I’m reminded of what we all share of rivers altered and mostly forgotten when I see the Rio Grande near Las Cruces, New Mexico “turned off” each year.  Yes, the flow from Caballo Dam near Truth or Consequences is throttled usually in early fall, and by the end of October you cross a bridge over a mostly dry sandy river bed–save for the occasional slowly drying sloughs and bosques–until sometime next spring when the river is released to run again.  I own a home near the river and cross it as it drains dry, always looking up at the sky.  What of the great blue herons, the night herons, the yellow-legs, the lesser sandpipers–all dependent on wetlands?  Where do they go?

It’s an odd feeling, this ebb and flow.

Back home, the Canadian River, a river I grew up with, half as long as the Rio Grande’s 1800 miles, mostly disappears too.  We’ve come to expect it of the Canadian, birthed in southern Colorado, but quickly making its way through droughty New Mexico and Texas, also the victim of several dams.  There’s a lesson here: the Canadian before the coming of the cattle ran deep and narrow.

To see a wild river, if you ever have, is to feel a kind of natural freedom of the sort most of us seldom experience anymore. I think of the Snake River I once rafted.  On the bike trail along my Rio, I turn at the sound of a human voice and see a walker deep in cell phone conversation.  Pick up the kids, don’t forget the burritos, he said he was leaving me–whatever the one-way conversation, I’m startled from the more companioning sounds of meadowlark and finch.  The willows hugging the river bank whisper.  I thought I’d left the bedraggled sounds of domesticity for this shred of wilderness.  But no; we’ve tamed it too.
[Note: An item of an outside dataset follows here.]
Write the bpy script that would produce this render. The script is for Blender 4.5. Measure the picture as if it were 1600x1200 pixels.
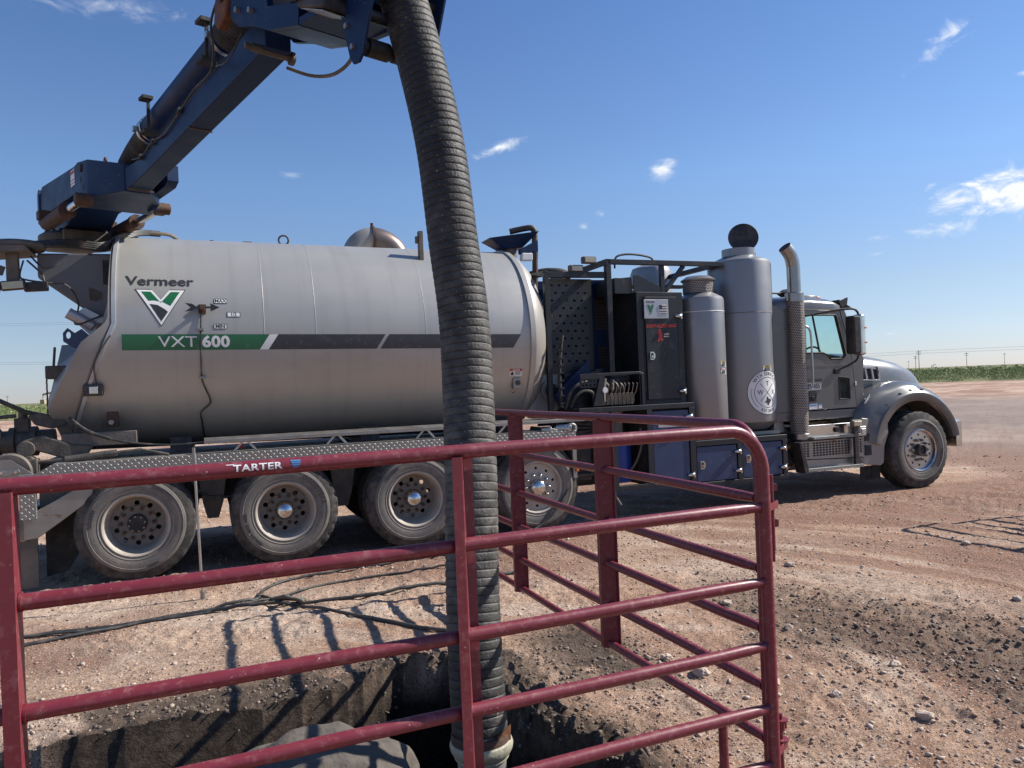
import bpy, bmesh, math, random
import numpy as np
from mathutils import Vector, Matrix
from mathutils.geometry import delaunay_2d_cdt
random.seed(7); RNG = np.random.default_rng(7)
PI = math.pi; R = math.radians
for o in list(bpy.data.objects): bpy.data.objects.remove(o)
scene = bpy.context.scene; COL = scene.collection

# ------------------------------------------------------------------ camera, sky, sun, exposure
cam = bpy.data.cameras.new('camera'); cam.sensor_width = 36; cam.lens = 1202/1600*36
cam.clip_start = .05; cam.clip_end = 9000
co = bpy.data.objects.new('camera', cam); COL.objects.link(co)
co.matrix_world = Matrix.Translation((0, 0, 1.70)) @ Matrix.Rotation(R(90), 4, 'X') @ Matrix.Rotation(R(-2.3), 4, 'Z')
scene.camera = co
SUN_AZ, SUN_EL = R(15), R(39)          # measured from +X towards +Y
w = bpy.data.worlds.new('World'); scene.world = w; w.use_nodes = True
nt = w.node_tree; nt.nodes.clear()
def N(t, **k):
    n = nt.nodes.new(t)
    for a, b in k.items(): setattr(n, a, b)
    return n
out = N('ShaderNodeOutputWorld'); bg = N('ShaderNodeBackground'); bg.inputs[1].default_value = .081
sky = N('ShaderNodeTexSky', sky_type='NISHITA'); sky.sun_disc = False
sky.sun_elevation = SUN_EL; sky.sun_rotation = PI/2 - SUN_AZ
sky.altitude = 900; sky.air_density = 1.0; sky.dust_density = .35; sky.ozone_density = 2.2
nt.links.new(bg.outputs[0], out.inputs[0])
tc = N('ShaderNodeTexCoord')
def M1(op, a, b=None, c=None, clamp=False):
    n = N('ShaderNodeMath', operation=op); n.use_clamp = clamp
    for i, x in enumerate((a, b, c)):
        if x is None: continue
        if isinstance(x, (int, float)): n.inputs[i].default_value = x
        else: nt.links.new(x, n.inputs[i])
    return n.outputs[0]
sep = N('ShaderNodeSeparateXYZ'); nt.links.new(tc.outputs['Generated'], sep.inputs[0])
az = M1('ARCTAN2', sep.outputs[0], sep.outputs[1]); el = M1('ARCSINE', sep.outputs[2])
nz = N('ShaderNodeTexNoise'); nz.inputs['Scale'].default_value = 26; nz.inputs['Detail'].default_value = 9; nz.inputs['Roughness'].default_value = .62
nz.inputs['Distortion'].default_value = .5
mp = N('ShaderNodeMapping'); mp.inputs['Scale'].default_value = (1, 1, 1.9); nt.links.new(tc.outputs['Generated'], mp.inputs[0]); nt.links.new(mp.outputs[0], nz.inputs['Vector'])
nz2 = N('ShaderNodeTexNoise'); nz2.inputs['Scale'].default_value = 9; nz2.inputs['Detail'].default_value = 5; nt.links.new(mp.outputs[0], nz2.inputs['Vector'])
# azimuth, elevation, half width, half height, tilt, strength (radians / 0-1)
CLOUDS = [(.5249, .3535, .044, .016, .55, 1.0), (.568, .183, .078, .030, .10, 1.5), (.60, .172, .05, .02, .1, 1.4), (.5206, .1543, .056, .016, .12, 1.25),
          (.2038, .2614, .025, .018, .2, .9), (-.0059, .2991, .044, .009, .25, 1.0), (.1246, .2108, .014, .007, 0, .55), (.101, .1971, .008, .006, 0, .4),
          (.4487, .1532, .017, .0055, 0, .5), (.4467, .1343, .016, .004, .1, .4), (-.4536, .4292, .085, .013, .05, .42), (.60, .302, .010, .004, 0, .5),
          (-.2692, .2666, .016, .005, 0, .22), (.4581, .0405, .010, .003, 0, .45), (-.33, .05, .05, .004, 0, .2),
          (.95, .30, .16, .05, .1, .9), (-1.1, .35, .2, .05, .1, .6), (1.9, .4, .25, .06, 0, .8), (-2.4, .3, .3, .06, 0, .8), (2.9, .5, .2, .05, 0, .7)]
mask = None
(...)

John Graves took his canoe and his dachshund dog along the Brazos for one last ride, writing a book about those experiences before the dams.  He would have advocated for a later ecological plea to “think like a river.” Donald Worster in his River of Empire: Water, Aridity, and the Growth of the American West believes that rivers exercise “a rationale”–a kind of will of water to find a way to the sea.  He calls what we have built instead, “hydraulic societies,” a modern world built on hierarchical power garnered from capturing, diverting, controlling water.  The more industrial we become, the more we contest the will of water, often with disastrous effects (artificial fertilizers and pesticides; extreme irrigation) not keyed to a long-range sensitivity to the limits of the water cycle.
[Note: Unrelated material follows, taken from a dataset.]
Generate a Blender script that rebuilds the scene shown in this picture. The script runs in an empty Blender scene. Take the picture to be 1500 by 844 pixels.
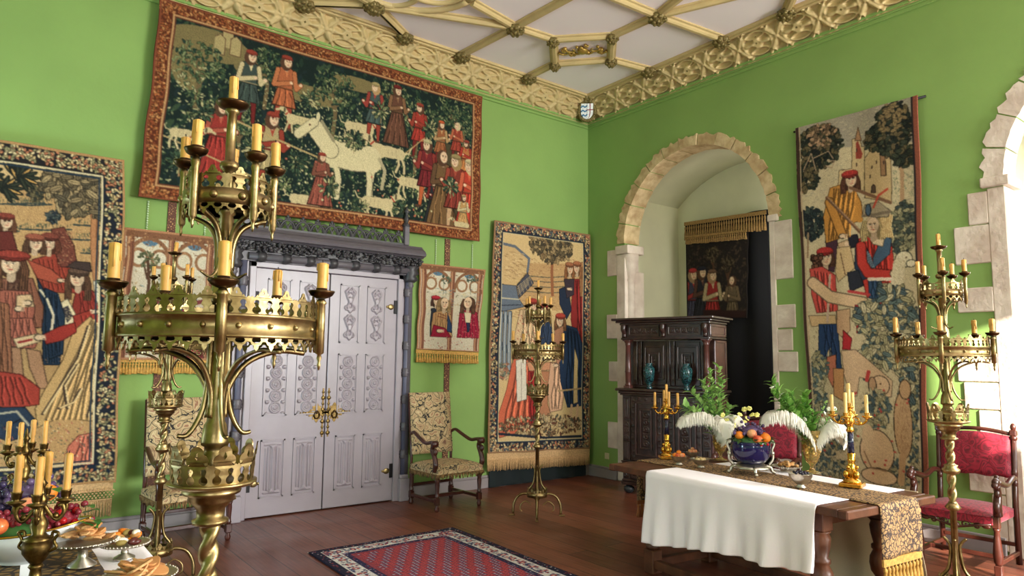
import bpy, math, random
import numpy as np
from mathutils import Vector, Matrix
from mathutils.geometry import tessellate_polygon
PI = math.pi
random.seed(7)
scene = bpy.context.scene
COL = scene.collection

# ---------------------------------------------------------------- camera, world, sun, window light, exposure
CAM_F, CAM_YAW, CAM_PITCH, CAM_ROLL, CAM_H = 1007.8, 0.656406, 0.104632, 0.0104965, 1.55
def cam_axes():
    f = Vector((math.cos(CAM_PITCH)*math.sin(CAM_YAW), math.cos(CAM_PITCH)*math.cos(CAM_YAW), math.sin(CAM_PITCH)))
    r = Vector((math.cos(CAM_YAW), -math.sin(CAM_YAW), 0)); u = r.cross(f)
    c, s = math.cos(CAM_ROLL), math.sin(CAM_ROLL)
    return f, c*r + s*u, c*u - s*r
cf, cr, cu = cam_axes()
cd = bpy.data.cameras.new('camera'); cam = bpy.data.objects.new('camera', cd); COL.objects.link(cam)
cd.sensor_width = 36; cd.lens = CAM_F/1500*36; cd.clip_start = 0.05
cam.matrix_world = Matrix(((cr.x, cu.x, -cf.x, 0), (cr.y, cu.y, -cf.y, 0), (cr.z, cu.z, -cf.z, CAM_H), (0, 0, 0, 1)))
scene.camera = cam

world = bpy.data.worlds.new('world'); scene.world = world; world.use_nodes = True
wn = world.node_tree.nodes; wl = world.node_tree.links
bg = wn['Background']; bg.inputs['Color'].default_value = (0.75, 0.86, 1, 1); bg.inputs['Strength'].default_value = 2.0

sun = bpy.data.lights.new('sun', 'SUN'); sun.energy = 22; sun.angle = 0.008; sun.color = (1, .93, .8)
so = bpy.data.objects.new('sun', sun); COL.objects.link(so)
so.rotation_euler = Vector((0.36, 0.85, -0.30)).to_track_quat('-Z', 'Y').to_euler()

def area(name, loc, direction, w, h, power, col):
    l = bpy.data.lights.new(name, 'AREA'); l.shape = 'RECTANGLE'; l.size = w; l.size_y = h; l.energy = power; l.color = col
    o = bpy.data.objects.new(name, l); COL.objects.link(o); o.location = loc
    o.rotation_euler = Vector(direction).to_track_quat('-Z', 'Z').to_euler(); return o
# daylight through the tall windows: three in the wall on the right (two of them in niches), three behind the camera, one on the left
area('daylight_niche_window', (8.15, 0.75, 2.45), (-1, .12, -.18), 1.7, 2.6, 85, (1, .97, .92))
area('daylight_side_window', (6.65, -2.6, 2.6), (-1, .45, .05), 2.0, 3.0, 860, (.99, .98, .97))
area('daylight_rear_window', (5.5, -4.4, 2.6), (-0.25, 1, .02), 1.5, 3.0, 450, (.98, .98, 1))
area('daylight_rear_middle_window', (1.9, -4.4, 2.6), (0.0, 1, .0), 1.5, 3.0, 80, (1, .97, .94))
area('daylight_rear_left_window', (-1.6, -4.4, 1.7), (0.6, 1, -.22), 1.5, 1.8, 130, (.93, .96, 1))
area('daylight_left_window', (-2.9, 5.2, 1.3), (1, 0.6, -.1), 1.2, 1.8, 170, (.62, .84, 1))
area('daylight_recess_window', (7.5, 4.2, 2.6), (0.1, 1, 0.02), .7, 1.6, 15, (1, .97, .9))
scene.view_settings.view_transform = 'Standard'; scene.view_settings.look = 'None'
scene.view_settings.exposure = 0.02; scene.view_settings.gamma = 1

# ---------------------------------------------------------------- pixel helper used for laying things out at true depth
def ray(x, y):
    return cf + (x-750)/CAM_F*cr - (y-422)/CAM_F*cu
def at_z(x, y, z):
    d = ray(x, y); t = (z-CAM_H)/d.z; return Vector((d.x*t, d.y*t, z))
def at_y(x, y, Y):
    d = ray(x, y); t = Y/d.y; return Vector((d.x*t, Y, CAM_H + d.z*t))
def at_x(x, y, X):
    d = ray(x, y); t = X/d.x; return Vector((X, d.y*t, CAM_H + d.z*t))

# ---------------------------------------------------------------- materials
def lin(c):
    return tuple((v/12.92 if v <= .04045 else ((v+.055)/1.055)**2.4) for v in c)
def rgb(r, g, b): return lin((r/255, g/255, b/255)) + (1,)
MATS = {}
def mat(name, col, rough=.6, metal=0, var=0.0, vscale=6, bump=0.0, bscale=60, col2=None, spec=None, coat=0, trans=0, ior=1.45, sheen=0, sss=0):
    if name in MATS: return MATS[name]
    m = bpy.data.materials.new(name); m.use_nodes = True; nt = m.node_tree; n = nt.nodes; L = nt.links
    b = n['Principled BSDF']; b.inputs['Base Color'].default_value = col
    b.inputs['Roughness'].default_value = rough; b.inputs['Metallic'].default_value = metal
    if spec is not None: b.inputs['Specular IOR Level'].default_value = spec
    if coat: b.inputs['Coat Weight'].default_value = coat; b.inputs['Coat Roughness'].default_value = .15
    if trans: b.inputs['Transmission Weight'].default_value = trans
    if sheen: b.inputs['Sheen Weight'].default_value = sheen; b.inputs['Sheen Roughness'].default_value = .4
    if sss: b.inputs['Subsurface Weight'].default_value = sss; b.inputs['Subsurface Radius'].default_value = (.02, .01, .004)
    b.inputs['IOR'].default_value = ior
    tc = n.new('ShaderNodeTexCoord')
    if var or col2:
        no = n.new('ShaderNodeTexNoise'); no.inputs['Scale'].default_value = vscale; no.inputs['Detail'].default_value = 5
        L.new(tc.outputs['Object'], no.inputs['Vector'])
        r = n.new('ShaderNodeValToRGB'); r.color_ramp.elements[0].position = .35; r.color_ramp.elements[1].position = .68
        c2 = col2 or tuple(min(1, v*(1+var)) for v in col[:3]) + (1,)
        c1 = col if col2 else tuple(v*(1-var) for v in col[:3]) + (1,)
        r.color_ramp.elements[0].color = c1; r.color_ramp.elements[1].color = c2
        L.new(no.outputs['Fac'], r.inputs['Fac']); L.new(r.outputs['Color'], b.inputs['Base Color'])
    if bump:
        nb = n.new('ShaderNodeTexNoise'); nb.inputs['Scale'].default_value = bscale; nb.inputs['Detail'].default_value = 4
        L.new(tc.outputs['Object'], nb.inputs['Vector'])
        bp = n.new('ShaderNodeBump'); bp.inputs['Strength'].default_value = bump; bp.inputs['Distance'].default_value = .01
        L.new(nb.outputs['Fac'], bp.inputs['Height']); L.new(bp.outputs['Normal'], b.inputs['Normal'])
    MATS[name] = m; return m
def mat_attr(name, rough=.9, weave=250, bump=.35):
    if name in MATS: return MATS[name]
    m = bpy.data.materials.new(name); m.use_nodes = True; nt = m.node_tree; n = nt.nodes; L = nt.links
    b = n['Principled BSDF']; b.inputs['Roughness'].default_value = rough; b.inputs['Specular IOR Level'].default_value = .15
    a = n.new('ShaderNodeAttribute'); a.attribute_name = 'Col'
    tc = n.new('ShaderNodeTexCoord'); no = n.new('ShaderNodeTexNoise'); no.inputs['Scale'].default_value = weave; no.inputs['Detail'].default_value = 2
    L.new(tc.outputs['Object'], no.inputs['Vector'])
    mr = n.new('ShaderNodeMapRange'); mr.inputs['From Min'].default_value = .3; mr.inputs['From Max'].default_value = .7
    mr.inputs['To Min'].default_value = .85; mr.inputs['To Max'].default_value = 1.14
    L.new(no.outputs['Fac'], mr.inputs['Value'])
    mx = n.new('ShaderNodeVectorMath'); mx.operation = 'SCALE'
    L.new(a.outputs['Color'], mx.inputs[0]); L.new(mr.outputs['Result'], mx.inputs['Scale']); L.new(mx.outputs['Vector'], b.inputs['Base Color'])
    bp = n.new('ShaderNodeBump'); bp.inputs['Strength'].default_value = bump; bp.inputs['Distance'].default_value = .004
    L.new(no.outputs['Fac'], bp.inputs['Height']); L.new(bp.outputs['Normal'], b.inputs['Normal'])
    MATS[name] = m; return m
def mat_ramp(name, stops, scale, kind='noise', dist=0, rough=.85, detail=2, vec=(1, 1, 1), bump=.3, metal=0, mul=None, sheen=0):
    """ramp over a noise / voronoi / contour texture: brocades, marbles, woven florals"""
    if name in MATS: return MATS[name]
    m = bpy.data.materials.new(name); m.use_nodes = True; nt = m.node_tree; n = nt.nodes; L = nt.links
    b = n['Principled BSDF']; b.inputs['Roughness'].default_value = rough; b.inputs['Metallic'].default_value = metal
    if sheen: b.inputs['Sheen Weight'].default_value = sheen
    tc = n.new('ShaderNodeTexCoord'); mp = n.new('ShaderNodeMapping'); mp.inputs['Scale'].default_value = vec
    L.new(tc.outputs['Object'], mp.inputs['Vector']); src = mp.outputs['Vector']
    if kind in ('noise', 'contour'):
        t = n.new('ShaderNodeTexNoise'); t.inputs['Scale'].default_value = scale; t.inputs['Detail'].default_value = detail; t.inputs['Distortion'].default_value = dist
        L.new(src, t.inputs['Vector']); out = t.outputs['Fac']
        if kind == 'contour':
            mm = n.new('ShaderNodeMath'); mm.operation = 'MULTIPLY'; mm.inputs[1].default_value = mul or 8; L.new(out, mm.inputs[0])
            fr = n.new('ShaderNodeMath'); fr.operation = 'FRACT'; L.new(mm.outputs[0], fr.inputs[0]); out = fr.outputs[0]
    else:
        t = n.new('ShaderNodeTexVoronoi'); t.inputs['Scale'].default_value = scale
        if kind == 'edge': t.feature = 'DISTANCE_TO_EDGE'
        if dist:
            nz = n.new('ShaderNodeTexNoise'); nz.inputs['Scale'].default_value = scale*.7; L.new(src, nz.inputs['Vector'])
            ad = n.new('ShaderNodeVectorMath'); ad.operation = 'MULTIPLY_ADD'; ad.inputs[1].default_value = (dist, dist, dist)
            L.new(nz.outputs['Color'], ad.inputs[0]); L.new(src, ad.inputs[2]); src = ad.outputs['Vector']
        L.new(src, t.inputs['Vector']); out = t.outputs['Distance']
    r = n.new('ShaderNodeValToRGB'); cr_ = r.color_ramp
    while len(cr_.elements) < len(stops): cr_.elements.new(.5)
    for e, (p, c) in zip(cr_.elements, stops): e.position = p; e.color = c
    L.new(out, r.inputs['Fac']); L.new(r.outputs['Color'], b.inputs['Base Color'])
    if bump:
        bp = n.new('ShaderNodeBump'); bp.inputs['Strength'].default_value = bump; bp.inputs['Distance'].default_value = .004
        L.new(out, bp.inputs['Height']); L.new(bp.outputs['Normal'], b.inputs['Normal'])
    MATS[name] = m; return m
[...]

And when we ignore this, we are alienated from the land and its stream of life.  And so we want even more objectifying control.

I want to say hellohello single meadowlark where there once were many; hello little slough where a kingfisher dares stay.  Hello not to memory alone, John Graves, nor eulogy, nor books that remind us how it was, but to those bare wild morsels of our daily, ever changing, lives.